Compression. Side-chaining. Phase cancellation. Automatic double-tracking. These terms probably meaning nothing to you – in fact, I’d be impressed if you even knew that they’re related to music.
I’ve been playing music since I was 8 years old – first the drums, then the guitar, and then I started dabbling in pretty much any other instrument I could get my hands on. I quickly became fascinated with songwriting, and that led to an obsession with recording music, a field that has been completely transformed by the digital revolution. 50 years ago, the Beatles needed a world-class studio, filled with high-tech machines, manned by professional engineers, to create their unhinged psychedelic masterpieces. Nowadays, you could re-create all those sounds with just a laptop.
When I started my band Sealab a few years ago, one of my goals for us was to be completely in charge of shaping our sound. I wanted us to record and mix our own music, something that, thanks to current technology, I knew was within our grasp. The biggest barrier ended up being my lack of knowledge about audio production – a vast field that, despite its proximity to music, is something musicians are rarely trained in.

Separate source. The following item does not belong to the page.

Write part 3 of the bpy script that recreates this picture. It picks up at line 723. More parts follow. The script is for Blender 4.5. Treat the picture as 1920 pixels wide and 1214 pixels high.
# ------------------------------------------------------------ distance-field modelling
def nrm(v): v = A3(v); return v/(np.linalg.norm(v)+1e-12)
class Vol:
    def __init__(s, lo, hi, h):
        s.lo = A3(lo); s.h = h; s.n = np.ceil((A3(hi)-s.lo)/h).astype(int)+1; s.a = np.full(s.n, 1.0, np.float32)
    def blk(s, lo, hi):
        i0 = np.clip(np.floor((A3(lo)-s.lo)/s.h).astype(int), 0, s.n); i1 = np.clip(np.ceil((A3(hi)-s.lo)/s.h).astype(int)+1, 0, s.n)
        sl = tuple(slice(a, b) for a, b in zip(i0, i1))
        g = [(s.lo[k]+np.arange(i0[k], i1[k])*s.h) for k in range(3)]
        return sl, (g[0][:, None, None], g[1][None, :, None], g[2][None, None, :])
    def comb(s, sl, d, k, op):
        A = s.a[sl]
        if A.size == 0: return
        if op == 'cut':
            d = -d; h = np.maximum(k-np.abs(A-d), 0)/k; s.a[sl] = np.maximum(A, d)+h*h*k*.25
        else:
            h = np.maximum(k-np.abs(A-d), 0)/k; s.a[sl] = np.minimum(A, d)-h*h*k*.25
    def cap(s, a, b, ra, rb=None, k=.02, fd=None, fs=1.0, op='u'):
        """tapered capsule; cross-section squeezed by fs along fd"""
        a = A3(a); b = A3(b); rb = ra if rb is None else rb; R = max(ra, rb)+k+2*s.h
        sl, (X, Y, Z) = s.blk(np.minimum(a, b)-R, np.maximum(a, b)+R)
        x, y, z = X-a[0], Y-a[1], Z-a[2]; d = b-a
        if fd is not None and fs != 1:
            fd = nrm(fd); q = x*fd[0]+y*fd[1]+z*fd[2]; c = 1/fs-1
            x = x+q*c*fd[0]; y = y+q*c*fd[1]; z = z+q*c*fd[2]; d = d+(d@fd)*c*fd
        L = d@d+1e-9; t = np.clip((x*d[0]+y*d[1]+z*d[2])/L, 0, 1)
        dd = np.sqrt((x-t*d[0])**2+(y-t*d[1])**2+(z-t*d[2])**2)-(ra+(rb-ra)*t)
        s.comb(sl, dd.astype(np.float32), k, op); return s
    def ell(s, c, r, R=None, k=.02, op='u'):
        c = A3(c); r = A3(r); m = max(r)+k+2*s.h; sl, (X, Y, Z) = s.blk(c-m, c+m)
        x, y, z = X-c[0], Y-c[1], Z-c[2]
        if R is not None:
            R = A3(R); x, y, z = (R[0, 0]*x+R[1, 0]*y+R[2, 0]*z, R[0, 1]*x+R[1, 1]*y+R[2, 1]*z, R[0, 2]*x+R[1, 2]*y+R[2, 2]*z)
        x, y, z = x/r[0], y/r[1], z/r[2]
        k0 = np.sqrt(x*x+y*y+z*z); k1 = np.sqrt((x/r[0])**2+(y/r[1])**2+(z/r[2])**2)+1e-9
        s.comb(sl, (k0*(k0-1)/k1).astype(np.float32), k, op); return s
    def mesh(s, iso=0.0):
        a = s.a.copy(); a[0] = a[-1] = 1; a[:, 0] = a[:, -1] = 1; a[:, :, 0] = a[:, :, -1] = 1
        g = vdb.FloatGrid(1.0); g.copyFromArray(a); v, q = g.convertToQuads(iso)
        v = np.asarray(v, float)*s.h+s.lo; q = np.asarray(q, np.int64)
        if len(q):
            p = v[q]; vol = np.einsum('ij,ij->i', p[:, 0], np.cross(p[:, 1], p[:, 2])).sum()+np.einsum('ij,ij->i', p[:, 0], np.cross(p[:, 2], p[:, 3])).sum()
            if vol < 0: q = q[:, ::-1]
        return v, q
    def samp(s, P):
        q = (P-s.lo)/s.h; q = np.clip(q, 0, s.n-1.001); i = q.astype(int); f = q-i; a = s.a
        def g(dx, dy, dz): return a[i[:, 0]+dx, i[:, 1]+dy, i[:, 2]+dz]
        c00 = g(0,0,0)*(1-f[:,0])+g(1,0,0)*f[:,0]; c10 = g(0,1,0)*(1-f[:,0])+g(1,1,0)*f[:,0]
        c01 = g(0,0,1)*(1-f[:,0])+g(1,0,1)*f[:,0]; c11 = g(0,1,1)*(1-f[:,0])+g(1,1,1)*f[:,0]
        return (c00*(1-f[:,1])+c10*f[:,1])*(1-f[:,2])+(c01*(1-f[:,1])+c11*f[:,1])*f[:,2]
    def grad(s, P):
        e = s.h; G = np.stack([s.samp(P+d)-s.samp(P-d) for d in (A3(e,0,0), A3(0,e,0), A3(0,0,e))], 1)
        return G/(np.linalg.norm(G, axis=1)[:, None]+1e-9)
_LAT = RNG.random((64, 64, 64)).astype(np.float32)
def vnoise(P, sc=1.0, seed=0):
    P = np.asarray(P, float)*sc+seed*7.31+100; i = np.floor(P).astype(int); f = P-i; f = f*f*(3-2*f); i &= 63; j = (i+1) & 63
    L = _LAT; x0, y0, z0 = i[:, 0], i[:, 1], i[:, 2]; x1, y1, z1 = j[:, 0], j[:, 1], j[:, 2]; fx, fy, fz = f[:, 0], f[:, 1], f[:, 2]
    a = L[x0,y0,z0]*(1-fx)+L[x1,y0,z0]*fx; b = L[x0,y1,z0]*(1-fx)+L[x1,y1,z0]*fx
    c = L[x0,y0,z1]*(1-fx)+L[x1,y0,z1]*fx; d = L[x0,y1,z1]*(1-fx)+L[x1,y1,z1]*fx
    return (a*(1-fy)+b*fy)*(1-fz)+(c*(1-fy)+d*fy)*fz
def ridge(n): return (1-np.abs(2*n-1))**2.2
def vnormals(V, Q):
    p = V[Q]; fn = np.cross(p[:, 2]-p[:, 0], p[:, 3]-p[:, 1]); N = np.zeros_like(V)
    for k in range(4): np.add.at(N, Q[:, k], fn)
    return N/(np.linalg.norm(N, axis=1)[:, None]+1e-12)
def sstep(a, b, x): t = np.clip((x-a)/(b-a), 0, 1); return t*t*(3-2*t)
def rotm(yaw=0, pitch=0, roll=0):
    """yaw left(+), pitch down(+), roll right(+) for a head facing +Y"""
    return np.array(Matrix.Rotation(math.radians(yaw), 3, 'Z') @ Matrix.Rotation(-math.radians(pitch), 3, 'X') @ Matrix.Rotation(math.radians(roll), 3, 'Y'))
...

And so I began teaching myself how to mix and record through the Internet. I scoured tons of hobbyist forums, watched countless YouTube videos, saved hundreds of bookmarks (maybe a quarter of which I actually read), and most importantly, practiced.
There were recordings I made that I thought sounded good, until I listened to them a day later. There were mixing practices that I thought were incredibly useful, until they broke something down the line. There was a whole EP that I recorded with Sealab that turned out to be totally unusable – every song had this weird crackly noise that cut through – because I used an unlicensed piece of software.
I was diving into a new technical language, and for the first two years, I felt like I had no idea what I was doing more often than not.
If you’ve made it this far, you’re certainly wondering, “What the hell does this have to do with programming?” Well, by enrolling in TTS’ Code Immersion class, I’m essentially doing the same thing I did with audio production a few years ago: diving headfirst into a new technical language. And just as learning audio empowers you to do something creative – write music – learning to program does the same for writing software.
In just the past 5 weeks of this class, I’ve found myself going through some of the same experiences I had while learning music production. That rush of excitement at having created something that does what you want it to, like when we wrote Blackjack programs in week 2. The unrelenting feeling of intimidation that comes with working with something new and complicated, like when we first started using Rails. Those technical terms that you think you finally understand, until you run into a problem that makes it clear that you’ve only scratched the surface, like with the MVC framework and ActiveRecord.
It’s been a whirlwind so far. At the end of every week, I start to feel like I have a strong grasp on things, until the following Monday’s lesson, when a deluge of new information turns everything upside down. But my experiences with audio have taught me that this is a good thing – it means that I’m actually learning a ton.
It’s funny how it rarely feels that way when you’re in the thick of it. It’s only afterwards, when you have time to reflect on how much you know now that you didn’t know before, that you realize how far you’ve come.